| GOAL OF THE EXERCISE |
Reproduce each line from the first in the data through the line that contains "decal(body, D_, P_, pm)" exactly; give nothing else.

| DATA SUPPLIED |
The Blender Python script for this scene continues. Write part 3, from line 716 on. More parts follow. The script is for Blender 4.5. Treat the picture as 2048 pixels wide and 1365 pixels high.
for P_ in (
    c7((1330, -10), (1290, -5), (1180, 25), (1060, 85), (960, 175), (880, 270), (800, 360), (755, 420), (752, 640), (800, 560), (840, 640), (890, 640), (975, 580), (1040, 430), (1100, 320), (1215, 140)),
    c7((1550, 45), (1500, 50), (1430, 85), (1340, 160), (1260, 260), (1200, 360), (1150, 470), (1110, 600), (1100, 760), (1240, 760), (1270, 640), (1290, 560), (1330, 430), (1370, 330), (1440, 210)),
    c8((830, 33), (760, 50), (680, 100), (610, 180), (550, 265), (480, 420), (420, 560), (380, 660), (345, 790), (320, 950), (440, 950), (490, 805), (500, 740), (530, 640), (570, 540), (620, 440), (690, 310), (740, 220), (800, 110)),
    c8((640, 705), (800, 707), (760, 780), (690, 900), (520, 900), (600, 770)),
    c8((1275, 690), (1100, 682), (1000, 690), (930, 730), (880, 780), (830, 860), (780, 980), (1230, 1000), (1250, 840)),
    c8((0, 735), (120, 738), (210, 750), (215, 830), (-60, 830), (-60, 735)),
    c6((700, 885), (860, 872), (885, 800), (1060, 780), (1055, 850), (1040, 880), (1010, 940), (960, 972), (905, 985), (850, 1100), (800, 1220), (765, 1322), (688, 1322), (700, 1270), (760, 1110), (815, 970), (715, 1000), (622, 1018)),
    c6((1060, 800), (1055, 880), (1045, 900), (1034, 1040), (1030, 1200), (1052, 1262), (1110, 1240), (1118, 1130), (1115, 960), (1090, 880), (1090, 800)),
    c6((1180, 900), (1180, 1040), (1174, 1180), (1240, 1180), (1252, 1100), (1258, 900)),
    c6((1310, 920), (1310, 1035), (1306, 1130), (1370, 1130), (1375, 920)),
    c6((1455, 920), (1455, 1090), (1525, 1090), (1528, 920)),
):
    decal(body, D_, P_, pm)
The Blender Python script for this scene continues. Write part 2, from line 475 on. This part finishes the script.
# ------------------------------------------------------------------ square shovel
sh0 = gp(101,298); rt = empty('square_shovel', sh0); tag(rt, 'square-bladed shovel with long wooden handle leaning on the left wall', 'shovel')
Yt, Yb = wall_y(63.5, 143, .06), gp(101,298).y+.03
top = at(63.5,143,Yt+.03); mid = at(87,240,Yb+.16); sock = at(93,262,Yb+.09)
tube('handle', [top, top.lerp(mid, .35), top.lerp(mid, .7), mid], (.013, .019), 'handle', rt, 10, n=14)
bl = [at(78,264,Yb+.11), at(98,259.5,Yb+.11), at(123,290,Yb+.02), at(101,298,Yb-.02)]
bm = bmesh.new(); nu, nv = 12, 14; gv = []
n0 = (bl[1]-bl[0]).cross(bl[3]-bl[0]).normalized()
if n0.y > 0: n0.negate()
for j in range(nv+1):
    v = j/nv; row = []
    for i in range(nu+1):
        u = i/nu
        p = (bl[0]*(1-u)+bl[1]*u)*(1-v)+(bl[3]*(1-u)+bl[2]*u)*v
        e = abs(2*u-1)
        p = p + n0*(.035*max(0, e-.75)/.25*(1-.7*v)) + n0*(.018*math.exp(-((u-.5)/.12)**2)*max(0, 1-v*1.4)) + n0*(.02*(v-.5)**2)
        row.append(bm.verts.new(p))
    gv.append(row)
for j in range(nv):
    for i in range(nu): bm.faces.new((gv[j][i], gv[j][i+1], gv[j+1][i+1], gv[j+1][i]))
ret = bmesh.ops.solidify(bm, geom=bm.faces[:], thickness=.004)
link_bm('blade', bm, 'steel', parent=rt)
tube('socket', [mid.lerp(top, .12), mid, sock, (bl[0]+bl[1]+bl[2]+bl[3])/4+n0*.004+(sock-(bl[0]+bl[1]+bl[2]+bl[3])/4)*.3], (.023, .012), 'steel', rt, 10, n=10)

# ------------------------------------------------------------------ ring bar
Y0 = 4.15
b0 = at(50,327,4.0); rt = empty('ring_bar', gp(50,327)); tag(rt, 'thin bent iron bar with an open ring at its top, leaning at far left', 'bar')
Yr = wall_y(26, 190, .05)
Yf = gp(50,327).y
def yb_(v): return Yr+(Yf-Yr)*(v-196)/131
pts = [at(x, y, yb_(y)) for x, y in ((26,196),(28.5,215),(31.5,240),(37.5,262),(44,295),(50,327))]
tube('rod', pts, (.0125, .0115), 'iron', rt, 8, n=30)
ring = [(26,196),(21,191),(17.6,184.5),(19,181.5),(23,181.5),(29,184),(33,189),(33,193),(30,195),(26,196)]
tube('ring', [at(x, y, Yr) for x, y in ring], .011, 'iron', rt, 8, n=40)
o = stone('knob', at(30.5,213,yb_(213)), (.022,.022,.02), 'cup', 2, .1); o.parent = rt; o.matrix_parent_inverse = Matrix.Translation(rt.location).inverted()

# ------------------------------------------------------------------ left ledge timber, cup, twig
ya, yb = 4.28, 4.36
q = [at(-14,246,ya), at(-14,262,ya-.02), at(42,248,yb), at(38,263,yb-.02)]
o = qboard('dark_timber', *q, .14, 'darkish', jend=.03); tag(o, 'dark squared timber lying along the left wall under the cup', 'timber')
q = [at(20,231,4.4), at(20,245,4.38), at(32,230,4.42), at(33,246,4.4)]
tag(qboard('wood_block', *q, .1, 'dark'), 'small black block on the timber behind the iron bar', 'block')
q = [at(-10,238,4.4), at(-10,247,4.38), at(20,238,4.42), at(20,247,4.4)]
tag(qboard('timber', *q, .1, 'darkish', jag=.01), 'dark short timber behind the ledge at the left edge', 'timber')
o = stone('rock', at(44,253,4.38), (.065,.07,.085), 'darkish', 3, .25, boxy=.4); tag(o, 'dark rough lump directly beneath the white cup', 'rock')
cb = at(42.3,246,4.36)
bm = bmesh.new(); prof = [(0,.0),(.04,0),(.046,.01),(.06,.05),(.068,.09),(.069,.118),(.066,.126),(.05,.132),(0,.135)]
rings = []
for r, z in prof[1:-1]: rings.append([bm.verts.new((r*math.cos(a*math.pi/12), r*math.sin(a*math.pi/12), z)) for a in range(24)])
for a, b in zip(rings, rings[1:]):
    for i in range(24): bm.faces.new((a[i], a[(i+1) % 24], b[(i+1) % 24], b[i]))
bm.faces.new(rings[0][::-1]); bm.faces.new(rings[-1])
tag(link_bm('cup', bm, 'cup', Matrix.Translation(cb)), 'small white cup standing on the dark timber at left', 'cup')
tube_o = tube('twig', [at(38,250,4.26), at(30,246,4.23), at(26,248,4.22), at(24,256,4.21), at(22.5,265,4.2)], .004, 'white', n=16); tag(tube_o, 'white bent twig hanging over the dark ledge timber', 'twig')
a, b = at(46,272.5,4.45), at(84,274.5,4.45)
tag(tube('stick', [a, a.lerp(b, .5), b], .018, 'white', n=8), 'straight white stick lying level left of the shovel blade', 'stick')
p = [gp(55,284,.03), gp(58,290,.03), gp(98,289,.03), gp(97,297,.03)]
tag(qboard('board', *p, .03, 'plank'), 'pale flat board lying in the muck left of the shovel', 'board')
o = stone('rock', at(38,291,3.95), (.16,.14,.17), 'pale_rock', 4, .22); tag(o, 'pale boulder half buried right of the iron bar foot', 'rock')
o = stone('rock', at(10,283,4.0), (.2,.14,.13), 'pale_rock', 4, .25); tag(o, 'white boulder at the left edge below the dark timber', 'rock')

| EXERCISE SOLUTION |
The Blender Python script for this scene continues. Write part 3, from line 716 on. More parts follow. The script is for Blender 4.5. Treat the picture as 2048 pixels wide and 1365 pixels high.
for P_ in (
    c7((1330, -10), (1290, -5), (1180, 25), (1060, 85), (960, 175), (880, 270), (800, 360), (755, 420), (752, 640), (800, 560), (840, 640), (890, 640), (975, 580), (1040, 430), (1100, 320), (1215, 140)),
    c7((1550, 45), (1500, 50), (1430, 85), (1340, 160), (1260, 260), (1200, 360), (1150, 470), (1110, 600), (1100, 760), (1240, 760), (1270, 640), (1290, 560), (1330, 430), (1370, 330), (1440, 210)),
    c8((830, 33), (760, 50), (680, 100), (610, 180), (550, 265), (480, 420), (420, 560), (380, 660), (345, 790), (320, 950), (440, 950), (490, 805), (500, 740), (530, 640), (570, 540), (620, 440), (690, 310), (740, 220), (800, 110)),
    c8((640, 705), (800, 707), (760, 780), (690, 900), (520, 900), (600, 770)),
    c8((1275, 690), (1100, 682), (1000, 690), (930, 730), (880, 780), (830, 860), (780, 980), (1230, 1000), (1250, 840)),
    c8((0, 735), (120, 738), (210, 750), (215, 830), (-60, 830), (-60, 735)),
    c6((700, 885), (860, 872), (885, 800), (1060, 780), (1055, 850), (1040, 880), (1010, 940), (960, 972), (905, 985), (850, 1100), (800, 1220), (765, 1322), (688, 1322), (700, 1270), (760, 1110), (815, 970), (715, 1000), (622, 1018)),
    c6((1060, 800), (1055, 880), (1045, 900), (1034, 1040), (1030, 1200), (1052, 1262), (1110, 1240), (1118, 1130), (1115, 960), (1090, 880), (1090, 800)),
    c6((1180, 900), (1180, 1040), (1174, 1180), (1240, 1180), (1252, 1100), (1258, 900)),
    c6((1310, 920), (1310, 1035), (1306, 1130), (1370, 1130), (1375, 920)),
    c6((1455, 920), (1455, 1090), (1525, 1090), (1528, 920)),
):
    decal(body, D_, P_, pm)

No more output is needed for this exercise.